Using Divergences & Multiple Time Frames In Your Trading

This video discusses how to identify & incorporate bullish & bearish divergences into your trading along with the use of multiple time frames as well as the outlook for the US equity markets at this time.

2017-03-08T21:19:43+00:00 Jun 17, 2016 10:02am|Categories: Equity Market Analysis, Trading Tips|Tags: , , , |7 Comments


  1. GetItRiight June 17, 2016 10:43 am at 10:43 am

    Good video, educational. Thanks for that.


    • Hanuman June 17, 2016 11:42 am at 11:42 am

      Divergences exist on the monthly chart as well as I recall. And that monthly/daily agreement seems both powerful and likely to win in the long run. The challenge is in the shorter term entry and exit points. The devil is often in the details. Randy, is this correct?

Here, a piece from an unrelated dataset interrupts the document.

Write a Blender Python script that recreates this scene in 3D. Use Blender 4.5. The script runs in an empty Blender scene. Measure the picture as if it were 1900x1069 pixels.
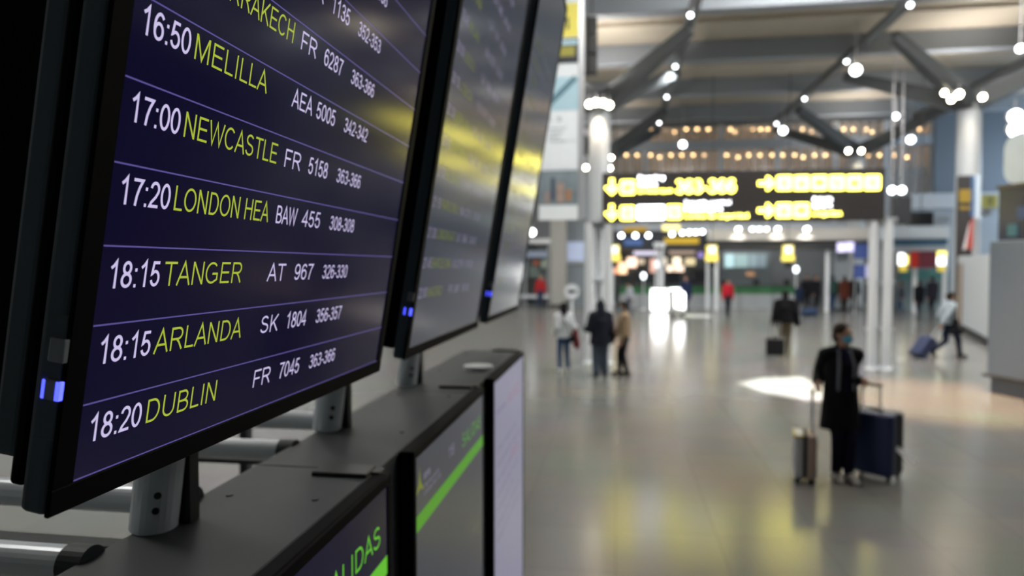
import bpy, bmesh, math, random
from mathutils import Vector, Matrix, Euler

random.seed(7)
sc = bpy.context.scene
COL = sc.collection

# ------------------------------------------------------------------ camera
CAM_H = 2.44
F = 1900 * 24.0 / 36.0
YAW = math.atan(195.0 / F)
PIT = math.atan(42.0 / F)
cd = bpy.data.cameras.new('camera')
cd.lens = 24.0
cd.sensor_width = 36.0
cd.sensor_fit = 'HORIZONTAL'
cd.clip_start = 0.02
cd.clip_end = 300
cam = bpy.data.objects.new('camera', cd)
COL.objects.link(cam)
cam.location = (0, 0, CAM_H)
cam.rotation_euler = (math.pi / 2 - PIT, 0, YAW)
sc.camera = cam
cd.dof.use_dof = True
cd.dof.focus_distance = 0.74
cd.dof.aperture_fstop = 3.4

# ------------------------------------------------------------------ view, world, sun, large lights
sc.view_settings.view_transform = 'Standard'
sc.view_settings.look = 'None'
sc.view_settings.gamma = 1.0
sc.view_settings.exposure = 0.0
sc.view_settings.use_curve_mapping = False
w = bpy.data.worlds.new('sky')
sc.world = w
w.use_nodes = True
bg = w.node_tree.nodes['Background']
bg.inputs[0].default_value = (0.72, 0.86, 1.0, 1)
bg.inputs[1].default_value = 0.6

SUN_DIR = Vector((-0.30, 1.30, -1.0))
sl = bpy.data.lights.new('sun', 'SUN')
sl.energy = 48
sl.angle = 0.009
sl.color = (1.0, 0.98, 0.95)
so = bpy.data.objects.new('sun', sl)
COL.objects.link(so)
so.location = (20, -40, 40)
so.rotation_euler = SUN_DIR.to_track_quat('-Z', 'Y').to_euler()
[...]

      • rsotc June 17, 2016 2:06 pm at 2:06 pm

        Correct. The equity markets put in divergent highs on the monthly frames last year just as every single one of the diversified US stock indices (S&P 500, Nasdaq & Nasdaq 100, S&P 400 Midcap index, Russell 2000 small cap index, etc..) all had clear negative divergence put in place on the weekly charts when they topped in 2015, just as they did at the 2007 bull market top, the 2000 bull market top, etc… Those rare weekly divergent tops put in place last year play into my overall bigger picture analysis that the US stock market is most likely in a bear market that began about 1 year ago & likely has much more downside left before all is said & done.

        The good news for those adverse to shorting or limited to long-side only trades in a cash account (non-margin account, such as an IRA) is that my expectation has been & remains that this bear market will not be like that which followed the 2000 tech bubble bursting or the 2007 housing/credit bubble popping, both of which were followed by waterfall selloffs & relative swift bear markets, like the previous ’07-’09 bear which only lasted 15 months. Rather this time around, I think we’ll be looking at a series of long-drawn out cyclical bull & bear markets, similar to what Japan experienced following their credit/housing bubble implosion & the implementation of their ZIRP back in Feb of 1999. Japan created a zombie economy & now, as history often repeats, the US & Europe has done the same. Such a deflationary, slow-growth environment sucks for buy & hold investors but is ripe with opportunities for flexible & active traders that are willing to trade both long & short & move around from sector to sector, stock to stock, where ever the next opportunity presents itself.


  2. snp June 17, 2016 12:00 pm at 12:00 pm

    really good explanation of your position using divergences. the difficulty in using them is the time periods in which they can run. 2 1/2 months is a long time to wait for a trend change! some of those run longer than that. and then there is GLD.


    • rsotc June 17, 2016 1:28 pm at 1:28 pm

      Remember, the divergences in themselves are not a buy or sell signal. I also distinguish between potential & confirmed divergence but most importantly, I like to align divergent tops & bottom with some type of clear buy or sell signal, such as a break above or below a trendline or support/resistance shelf or some clearly bullish or bearish chart pattern. Those are your buy or sell signals & the divergence, no matter how long it took to develop, only serves to confirm the entry. The scope (duration) of the divergence helps to give you an idea of how long or powerful the new trend might be.


  3. dan123 June 17, 2016 2:32 pm at 2:32 pm

    Great video, Thanks


  4. joefriday June 18, 2016 6:19 pm at 6:19 pm

    Great work Randy… have to say this is the best damn site I’ve been on… although my trading style is already similar to yours, as I also primarily swing trade off divergences, etc.., among other this,… your clear, concise & easy to understand explanations of your thought process are a pleasure to read and hear on your videos. In the end you have helped my trading and made me $$. Keep up the good work!